|
Content Syndication:
Digitizing e-content and making it available through knowledge exchanges.
Ubiquitous Technology:
Environments in which cheap, low-power computers with convenient
displays are embedded in everyday environmentshome, work,
schools, automobiles, and public places. Also called ambient
technology, meaning completely surrounding, encompassing
and available.
Mobile Technology:
People carry mobile digital devices (PDAs, notebooks, organizers,
smart cell phones and variations) that enable them to engage communication
and information and reshape their activities.
Pervasive Technology:
Surrounding, ubiquitous and mobile technology, operating together.
Supply Aggregators:
Providers of content to e-knowledge marketplaces who aggregate content.
Includes universities, associations and other enterprises.
Demand Aggregators:
Users of e-content from marketplaces who aggregate demand from users.
Includes universities, for-profit learning enterprises, associations
and corporations.
Disintermediating:
When the value chain is reinvented, middlepersons can be removed,
or disintermediated. Over time, new opportunities to provide value
appear in the value web, resulting in the appearing of new value-added
providers. This is called re-intermediation.
Digital Natives:
Persons who are at home in the digital environment and comfortable
with the patterns and cadences of digital practices. Digital
Immigrants are everybody else.
|
|
e-Knowledge Repositories:
Places where the digital bits of e-knowledge are collected, aggregated
and managed for use by a team, an enterprise, practitioners in a
particular industry or academic discipline, or a consortium of organizations.

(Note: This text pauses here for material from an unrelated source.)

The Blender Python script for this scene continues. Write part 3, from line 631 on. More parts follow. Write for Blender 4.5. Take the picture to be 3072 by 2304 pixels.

Most early repositories are vertical channels, limited by proprietary
software or ownership issues.
Interoperability:
The ability of data, applications, and platforms to communicate
with one another.
Open Source:
Applications and devices whose source codes are known and operate
according to open standards.
Indispensable Relationships:
Knowledge is a key ingredient in enterprises forging relationships
with learners, members or customers that are indispensable to their
living, working, and learning.
Migration Paths:
The emergent routes followed by enterprises in developing
e-knowledge infrastructures and competencies.
Expeditionary:
Describes an evolving, adaptive approach to strategy, product development,
and competency acquisition that allows rapid response to change
and emerging insight.
Mentats: Human
experts who serve as synthesizers of what is important in particular
areas of expertise.
Academic Enterprise
Systems (AES): College and university systems which combine
elements of course management, learning management, and content
management, accessible through enterprise portals. Called learning
and content management systems (LACMS) outside academe.